My diary was full most weeks.
Lessons ran back-to-back.
Messages came in constantly.
From the outside, it looked like success.
But behind the scenes, everything felt fragile.
If a pupil forgot to book their next lesson, I noticed later.
If a payment was missing, I chased it after teaching.
If a gap appeared in the diary, I tried to fill it last minute.
None of this happened because I did not care.
It happened because I was managing everything manually while teaching all day.
A full diary did not mean control.
It meant I was reacting quickly enough to stop things falling apart.
Why Things Slipped So Easily
The system I had only worked if I stayed focused all the time.
If I had a long day, things slipped.
If I taught back-to-back lessons, things slipped.
If I finished late and just wanted to go home, things slipped.
There was nothing in place to catch mistakes.
Everything depended on me noticing issues before they became problems.
I used to think that if I just filled the diary properly, the stress would go away.
It did not.
More pupils meant more admin.
More messages.
More chasing.
More chances to forget something.
Being fully booked increased the pressure instead of reducing it.
“Is it really possible to teach and still not be buried in admin every day?”

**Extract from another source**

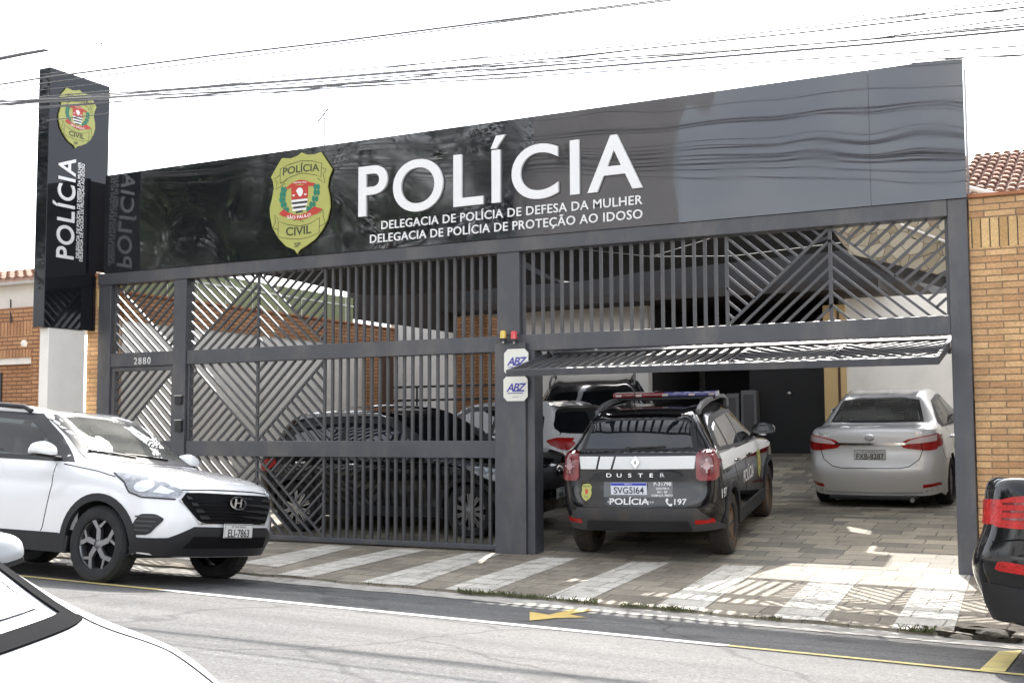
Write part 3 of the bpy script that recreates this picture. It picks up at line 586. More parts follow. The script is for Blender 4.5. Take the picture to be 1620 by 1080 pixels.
# pylon sign
TX1 = at_y(79.6, 106, -.92).x; TX0 = TX1 - .2; TY0 = -.92; TY1 = at_x(174, 145, TX1).y; TZ0, TZ1 = 2.66, at_y(79.6, 106, TY0).z
pyl = empty('pylon_sign', 'tall gloss black pylon sign with sideways POLÍCIA lettering beside the brick pillar', 'sign')
MB().prism([(TY0, TZ0), (-.066, TZ0), (-.066, 3.46), (TY1, 3.46), (TY1, TZ1), (TY0, TZ1)], lambda u, v, d: (d, u, v), TX0, TX1).build('panel', GB2, pyl, bevel=.006)
TF = lambda u, v, d: (TX1 + .001 + d, u, v)
def pylon_text(s, p0, p1, size, depth=.012, split=False, **kw):
    A, B = at_x(*p0, TX1), at_x(*p1, TX1); vs, _ = text2d(s, size, align='LEFT', **kw); x0 = min(p[0] for p in vs); w = max(p[0] for p in vs) - x0; k = (B.z - A.z) / w
    mb = MB(); text_mesh(mb, s, lambda u, v, d: (TX1 + .001 + d, A.y - v, A.z + (u - x0) * k), size, depth, align='LEFT', **kw); letters(mb, 2, pyl) if split else mb.build('lettering', LW, pyl)
sz = at_x(120, 330, TX1).y - at_x(94, 330, TX1).y
pylon_text('POLÍCIA', (115, 411), (122, 253), sz, split=True, bold=.012, space=1.1); pylon_text('DELEGACIA DE POLÍCIA DE DEFESA DA MULHER', (124.5, 409), (132, 258), .05, .004, bold=.02); pylon_text('DELEGACIA DE POLÍCIA DE PROTEÇÃO AO IDOSO', (130, 414), (138.5, 261), .05, .004, bold=.02)
c1, t1, b1_ = at_x(121, 189, TX1), at_x(121, 142, TX1), at_x(121, 236, TX1); H1 = t1.z - b1_.z; l1, r1 = at_x(92, 185, TX1), at_x(151, 195, TX1); w1 = (r1.y - l1.y) / (.637 * H1)
shield(pyl, lambda u, v, d: (TX1 + .004 + d, c1.y + u * H1 * w1, c1.z + v * H1))
# ------------------------------------------------------------------ masonry
BRICK = paving('ochre_brick', (.50, .275, .13), (.70, .445, .22), (.27, .18, .10), .27, .060, noise=.26, msize=.006, distort=.006, bump=.9, axis='XZ', rough=.8, wear=(.36, .24, .11, .5))
BRICKY = paving('ochre_brick_side', (.50, .275, .13), (.70, .445, .22), (.27, .18, .10), .27, .060, noise=.26, msize=.006, distort=.006, bump=.9, axis='YZ', rough=.8, wear=(.36, .24, .11, .5))
SOLD = paving('soldier_brick', (.50, .30, .12), (.74, .50, .235), (.12, .08, .045), .078, 40, noise=.16, msize=.006, distort=.004, bump=.9, axis='XZ', offset=0, rough=.8)
ORB = paving('orange_brick', (.40, .19, .085), (.52, .27, .13), (.10, .06, .04), .22, .06, noise=.2, msize=.006, distort=.006, bump=.9, axis='XZ', rough=.8)
ORBY = paving('orange_brick_side', (.40, .19, .085), (.52, .27, .13), (.10, .06, .04), .22, .06, noise=.2, msize=.006, distort=.006, bump=.9, axis='YZ', rough=.8)
ORSO = paving('orange_soldier', (.40, .19, .085), (.52, .27, .13), (.10, .06, .04), .07, 40, noise=.2, msize=.006, distort=.004, bump=.9, axis='XZ', offset=0, rough=.8)
PLAS = mat('white_plaster', (.86, .83, .77), .85, var=.08, vscale=1.5, bump=.15, bscale=60, dirt=(.58, .54, .47, .3), dscale=.9)
CLAY = mat('clay_coping', (.42, .17, .08), .8, var=.25, vscale=8)
rw = empty('brick_wall', 'tall ochre brick wall at the right end of the gates, behind the black car', 'wall')
z1, z2 = at_y(1560, 392, 0).z, at_y(1560, 346, 0).z; zt = at_y(1560, 312, 0).z
MB().box((XR1 + .012, -.03, -.25), (9, .2, z1)).build('brick_face', BRICK, rw); MB().box((XR1 + .012, -.031, z1), (9, .2, z2)).build('soldier_course', SOLD, rw); MB().box((XR1 + .012, -.03, z2), (9, .2, zt)).build('brick_face', BRICK, rw)
MB().box((XR1 + .008, -.055, zt), (9, .22, zt + .03)).build('coping', CLAY, rw); MB().box((XR1 + .13, .2, -.2), (XR1 + .28, 9.4, 3.0)).build('side_wall', PLAS, rw)
bp_ = empty('brick_pillar', 'narrow ochre brick pillar between the pylon sign and the gate frame', 'pillar')
bx0 = at_y(137.5, 560, -.06).x; ptop = at_y(150, 437, 0).z; MB().box((bx0, -.06, 0), (XL0 - .004, .25, ptop - .42)).build('brick_face', BRICK, bp_); MB().box((bx0, -.061, ptop - .42), (XL0 - .004, .25, ptop - .21)).build('soldier_course', SOLD, bp_); MB().box((bx0, -.06, ptop - .21), (XL0 - .004, .25, ptop - .02)).build('brick_face', BRICK, bp_); MB().box((bx0 - .03, -.085, ptop - .02), (XL0 - .002, .27, ptop + .02)).build('coping', CLAY, bp_)
wp = MB().box((TX0 + .02, at_x(76, 560, TX1 - .02).y, -.03), (TX1 - .02, at_x(134, 560, TX1 - .02).y, TZ0 - .003)).build('white_pillar', PLAS, bevel=.01); tag(wp, 'plain white plastered pillar carrying the black pylon sign', 'pillar')
# house on the left
TILE = mat('roof_tile', (.27, .15, .105), .85, var=.35, vscale=7, dirt=(.18, .13, .09, .6), dscale=3)
def tile_roof(name, origin, ux, uy, nx, ny, w, l, parent, m=TILE):
    """barrel tiles: ux along the eave, uy up the slope"""
    mb = MB(); o = Vector(origin); ux, uy = Vector(ux), Vector(uy); n = ux.cross(uy).normalized(); n = n if n.z > 0 else -n
    for i in range(nx):
        for j in range(ny):
            jx = RND.uniform(-.006, .006); r0, r1 = w * .36, w * .30
            p = o + ux * ((i + .5) * w + jx) + uy * (j * l) + n * .03; q = p + uy * (l * 1.15) - n * .035; k = 7
            vs = [c + ux * (r * math.cos(math.pi * t / (k-1))) + n * (r * .8 * math.sin(math.pi * t / (k-1)) + .012) for c, r in ((p, r0), (q, r1)) for t in range(k)]
            mb.add(vs, [(t, t+1, k+t+1, k+t) for t in range(k-1)] + [tuple(range(k))])
    a, b, c, d = o, o + ux * nx * w, o + ux * nx * w + uy * ny * l, o + uy * ny * l
    mb.add([a, b, c, d, a - n*.03, b - n*.03, c - n*.03, d - n*.03], [(0,1,2,3),(4,5,6,7),(0,1,5,4),(1,2,6,5),(2,3,7,6),(3,0,4,7)])
    return mb.build(name, m, parent, fixn=False)
lh = empty('brick_house', 'orange brick and white house left of the black pylon sign', 'house')
LY = 1.0
def Lz(py): return at_y(40, py, LY).z
lxe = at_y(79, 560, LY).x
MB().box((-24, LY, -.1), (lxe - .28, LY + .25, Lz(575))).build('porch_wall', ORB, lh); MB().box((lxe - .28, LY - .1, -.1), (lxe, LY + .25, Lz(487))).build('pier', ORB, lh)
MB().box((-24, LY - .08, Lz(576)), (lxe - .282, LY + .24, Lz(566))).build('lintel', PLAS, lh)
MB().box((-24, LY - .11, Lz(566)), (lxe - .283, LY + .24, Lz(553))).build('soldier_course', ORSO, lh); MB().box((-24, LY - .10, Lz(553)), (lxe - .281, LY + .24, Lz(531))).build('brick_face', ORB, lh); MB().box((-24, LY - .10, Lz(531)), (lxe - .281, LY + .24, Lz(509))).build('soldier_course', ORSO, lh); MB().box((-24, LY - .10, Lz(509)), (lxe - .281, LY + .24, Lz(487))).build('brick_face', ORB, lh)
MB().box((-24, LY + .05, Lz(487)), (lxe - .3, LY + 4, Lz(450))).build('upper_wall', PLAS, lh); MB().box((-24, LY - .12, Lz(450)), (lxe - .2, LY + .3, Lz(446))).build('gutter', mat('gutter_grey', (.5, .48, .45), .5), lh)
tile_roof('roof', (-22.5, LY - .1, Lz(446)), (1, 0, 0), (0, .96, .27), 44, 4, .19, .33, lh)
MB().box((-24, LY - .02, .0), (at_y(4, 600, LY).x, LY + .02, Lz(588))).build('doorway', DARKP, lh)
pl = at_y(38, 548, LY - .3); lamp = empty('wall_bracket', 'small white cable bracket on the brick balcony of the left house', 'bracket'); MB().lathe([(0, 0), (.035, 0), (.05, .05), (.03, .09), (0, .1)], Matrix.Translation(pl), 14).build('insulator', PLAS, lamp, smooth=True); MB().bar(pl + Vector((0, 0, .03)), (pl.x, LY - .105, pl.z + .03), .02, .02).build('arm', DARKP, lamp)
o = MB().tube([at_y(17, 474, LY - .05), at_y(17, 510, LY - .13)], .012).build('vent_pipe', DARKP); tag(o, 'thin dark upright rod on the brick balcony of the left house', 'rod')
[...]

The simple answer is Yes, but you need a structure that works.
What Had to Change
I realised the admin side of, being a driving instructor, had to function without relying on me to remember, chase, and manage everything. So what I needed are the tools and processes that make things happen without relying on memory, for example:
- Pupils booking without reminders
- Payments happening before lessons, not after
- Rules being clear without constant explanation
- Gaps being filled automatically, not reactively
If I had a busy day, things should still work.
If I forgot something, the setup should catch it.
If I stepped back, nothing should collapse.
What Being Fully Booked Should Feel Like
Being fully booked should feel stable.
It should not require constant attention.
It should not rely on memory.
It should not collapse if you step back.
When structure is right, being fully booked finally feels like progress, not pressure.